The only problem about us is that we love too much that we intend to forget ourselves for that matter. We do every possible thing – we would pretend to be Mandy Moore and sing “Cry” in front of his friends or we would snort marijuana just in case doing so would make him laugh – all these things we’d do, no matter how humiliating and how self-degrading it may appear, just to make our men happy and glad. We struggle to appear the smart-ass by giving in to their advances yet we are the losers in their game of nonchalance all along. We preoccupy ourselves in earning the hypothetical yet acclaimed “ganda points” that in the process make us look/feel more ugly. We strain to be noticed… but still, they never give a damn!

Yet, despite of our obvious stupidity of humming in to Mandy Moore’s song and our virtual idiosyncrasy of puffing weed, we are still too much inlove. We have become hopeless romantics on our own that no matter how much hot tears are drained from us each night, we still see the sparks fluttering whenever we see our men’s faces. These sparks glimmer in the air as if the whole world is surrounded by silvermoon spotlights. These sparks are actual reminders on how far we’d go completely dense just for them.

And now, I am left with false hope that I still struggle to pursue. I am a meantime girl and I guess that will remain until my guy realizes my real worth – that is, if he actually has the capacity to see me beyond being the I’m-always-here-for-you girl. I know this sounds irrational but I do believe that everyone deserves a happy ending. I believe that if only I am good enough, he’d eventually be my Romeo. So, despite of people yelling at my back that I’m the stupidest person in the world and despite of my own friends pleading that my man doesn’t deserve a bit of me, I still have this flicker of hope that someday, somehow, I’ll eventually sweep him off his feet. I can wait… even if it takes for ages.

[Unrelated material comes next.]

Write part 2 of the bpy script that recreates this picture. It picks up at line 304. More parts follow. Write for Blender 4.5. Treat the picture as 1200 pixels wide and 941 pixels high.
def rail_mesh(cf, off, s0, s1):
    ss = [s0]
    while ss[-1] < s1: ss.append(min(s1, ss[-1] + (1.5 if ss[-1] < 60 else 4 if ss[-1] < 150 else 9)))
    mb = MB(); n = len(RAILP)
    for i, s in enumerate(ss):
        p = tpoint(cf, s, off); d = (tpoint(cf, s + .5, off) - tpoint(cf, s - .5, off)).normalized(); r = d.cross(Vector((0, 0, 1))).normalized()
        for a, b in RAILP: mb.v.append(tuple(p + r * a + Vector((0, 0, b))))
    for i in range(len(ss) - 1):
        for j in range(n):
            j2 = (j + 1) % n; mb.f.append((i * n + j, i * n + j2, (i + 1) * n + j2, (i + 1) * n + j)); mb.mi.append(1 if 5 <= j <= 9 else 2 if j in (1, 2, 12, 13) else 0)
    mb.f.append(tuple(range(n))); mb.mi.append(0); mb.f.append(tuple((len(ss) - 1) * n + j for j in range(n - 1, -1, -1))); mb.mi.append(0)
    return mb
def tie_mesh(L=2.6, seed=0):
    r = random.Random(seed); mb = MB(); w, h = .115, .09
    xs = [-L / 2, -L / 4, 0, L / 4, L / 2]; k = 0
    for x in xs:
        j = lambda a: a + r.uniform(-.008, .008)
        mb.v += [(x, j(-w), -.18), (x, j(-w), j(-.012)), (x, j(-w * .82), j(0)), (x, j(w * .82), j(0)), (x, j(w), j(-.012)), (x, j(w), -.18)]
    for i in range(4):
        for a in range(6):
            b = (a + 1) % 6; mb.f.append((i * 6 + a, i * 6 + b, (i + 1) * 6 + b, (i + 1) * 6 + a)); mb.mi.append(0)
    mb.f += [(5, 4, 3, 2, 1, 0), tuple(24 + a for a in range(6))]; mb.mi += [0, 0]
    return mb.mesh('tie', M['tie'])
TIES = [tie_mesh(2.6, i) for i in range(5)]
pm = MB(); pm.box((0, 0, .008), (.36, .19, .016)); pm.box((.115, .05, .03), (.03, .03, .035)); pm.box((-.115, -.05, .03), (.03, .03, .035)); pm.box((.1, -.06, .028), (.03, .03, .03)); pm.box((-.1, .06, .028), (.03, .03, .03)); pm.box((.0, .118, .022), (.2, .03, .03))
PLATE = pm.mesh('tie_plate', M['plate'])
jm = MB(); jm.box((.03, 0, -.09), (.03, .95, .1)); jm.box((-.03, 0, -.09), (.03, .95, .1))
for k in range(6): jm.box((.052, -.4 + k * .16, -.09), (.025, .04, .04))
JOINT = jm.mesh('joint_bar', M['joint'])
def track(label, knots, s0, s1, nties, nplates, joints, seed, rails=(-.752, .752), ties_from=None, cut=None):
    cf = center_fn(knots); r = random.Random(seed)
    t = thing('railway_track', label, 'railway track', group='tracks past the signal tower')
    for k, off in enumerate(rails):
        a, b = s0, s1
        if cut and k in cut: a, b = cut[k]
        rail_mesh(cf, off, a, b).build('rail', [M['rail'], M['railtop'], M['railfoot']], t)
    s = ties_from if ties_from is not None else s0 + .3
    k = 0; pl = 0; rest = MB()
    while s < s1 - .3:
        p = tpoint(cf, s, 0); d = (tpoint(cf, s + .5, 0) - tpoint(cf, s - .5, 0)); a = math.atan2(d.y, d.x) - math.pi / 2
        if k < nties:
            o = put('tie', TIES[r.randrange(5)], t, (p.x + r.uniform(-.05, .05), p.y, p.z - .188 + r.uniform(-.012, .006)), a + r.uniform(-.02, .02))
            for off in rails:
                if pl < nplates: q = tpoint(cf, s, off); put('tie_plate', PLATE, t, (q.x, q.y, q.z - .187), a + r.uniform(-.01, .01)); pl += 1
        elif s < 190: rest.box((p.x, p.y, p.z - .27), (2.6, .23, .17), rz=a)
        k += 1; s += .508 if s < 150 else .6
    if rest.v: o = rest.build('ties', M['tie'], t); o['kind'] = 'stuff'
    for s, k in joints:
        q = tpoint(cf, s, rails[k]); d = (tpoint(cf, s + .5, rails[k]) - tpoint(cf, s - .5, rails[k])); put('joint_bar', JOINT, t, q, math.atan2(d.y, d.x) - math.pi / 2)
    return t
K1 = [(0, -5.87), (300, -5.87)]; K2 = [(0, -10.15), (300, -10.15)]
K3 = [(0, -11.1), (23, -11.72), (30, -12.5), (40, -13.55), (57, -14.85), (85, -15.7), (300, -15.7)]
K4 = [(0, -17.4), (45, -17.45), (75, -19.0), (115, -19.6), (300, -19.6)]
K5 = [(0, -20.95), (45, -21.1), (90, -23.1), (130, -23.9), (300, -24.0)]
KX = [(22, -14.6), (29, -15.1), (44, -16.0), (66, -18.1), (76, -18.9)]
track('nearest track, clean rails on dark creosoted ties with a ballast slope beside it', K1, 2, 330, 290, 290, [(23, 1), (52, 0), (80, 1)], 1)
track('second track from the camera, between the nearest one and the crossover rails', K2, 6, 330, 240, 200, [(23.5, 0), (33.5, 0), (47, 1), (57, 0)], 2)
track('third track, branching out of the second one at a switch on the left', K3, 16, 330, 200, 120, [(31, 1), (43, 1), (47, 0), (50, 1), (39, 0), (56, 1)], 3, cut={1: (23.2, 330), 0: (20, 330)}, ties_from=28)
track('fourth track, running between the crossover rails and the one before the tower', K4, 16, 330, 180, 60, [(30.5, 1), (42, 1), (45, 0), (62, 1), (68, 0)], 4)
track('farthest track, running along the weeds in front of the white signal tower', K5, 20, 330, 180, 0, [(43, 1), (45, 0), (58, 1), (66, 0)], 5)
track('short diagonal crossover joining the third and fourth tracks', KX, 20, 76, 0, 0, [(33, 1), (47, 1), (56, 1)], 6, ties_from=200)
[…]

*the concept of this essay was inspired by an email entitled "Meantime Girl"

Sunday, July 10, 2005

"i had a bad day, yeah.."



im unusually sad today... i woke up past nine in the morning and i suddenly sensed some undefined sadness that i contained even during my sleep. im not sure what exactly am i sad about.. i just feel plain empty not to mention the recurrent headache i usually have every morning. i dont know but there are really days when everything else appears gloomy to me that makes me feel empty inside. maybe, because i have a long list of assignments that i have to accomplish by the end of the day and i havent even started it yet. maybe because i wasnt able to go back to paniqui.. school sucks bigtime! and since i am now in my junior year in college, you can actually imagine how preoccupied i am with school stuffs. i am innately lazy so i really find it hard to work hard in school! i am accustomed to cramming for exams and doing my papers a few hours before its due time. am i being delinquent? i hope not.. cuz mommy would kill me!hehe.. so, whatever it is i am sad about, i am certain to blur it away as soon as possible.. i have so much to do and here i am retelling my unending story about how this day stink. maybe it really does..but would i care? i guess not.